Consumer Economy
ISM Manufacturing Index; 48.7 (50=neutral), prior 49.1
ISM Services Index; 52.4 (50=neutral), prior 50.0
UMich Consumer Sentiment (UMCSENT); 50.3, prior 55.1
Factory Orders (DGORDER); DELAYED
Nonfarm Payrolls (PAYEMS); DELAYED
Manufacturing is slowly moving lower, while services are slightly increasing.
Consumer sentiment is pretty catastrophic – this week’s level was just slightly above the worst level ever (50.0) set in June 2022. FRED updates UMCSENT with a delay, so I put the value in the chart by hand. Consumer sentiment isn’t destiny (we allegedly didn’t have a recession at the all-time low in 2022), especially because the top 10% spend half of the money, but it does not suggest things are “BOOMING”.

Credit & Rates
Fed Balance Sheet (WALCL); 6.57T -14.3B (-0.22% w/w)
Total Bank Credit (TOTBKCR) 18.79T -34.4B (-0.18% w/w)

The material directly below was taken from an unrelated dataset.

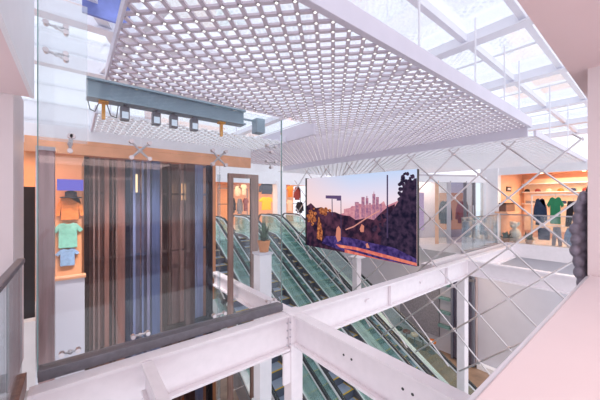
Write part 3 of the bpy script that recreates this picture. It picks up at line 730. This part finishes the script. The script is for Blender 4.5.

30 Year Mortgage Rate (MORTGAGE30US) 6.22% +5 bp
3-Month Treasury (DGS3MO) 3.89% -3 bp
10-Year Treasury (DGS10) 4.08% -3 bp
20+ Bond ETF (TLT) 89.57 -0.72 -0.80%
Bank credit fell strongly this week; annualized, that’s a 9% decline. So far, that’s just one week; if it continues, that’s a deflationary disaster. QT is coming to an end. On that note:
Fed’s Williams: Fed may soon need to expand balance sheet for liquidity needs [Nov 7]
He cautioned that buying bonds to maintain the right amount of liquidity is not stimulus. “Reserve management purchases will represent the natural next stage of the implementation of the (Federal Open Market Committee’s) ample reserves strategy and in no way represent a change in the underlying stance of monetary policy,” Williams said.(source – pfizer/reuters)
Rates moved slightly lower. The rate map (specifically, the 3-month treasury yield – red line) does not (yet) support a Fed rate cut (black line) at the next meeting.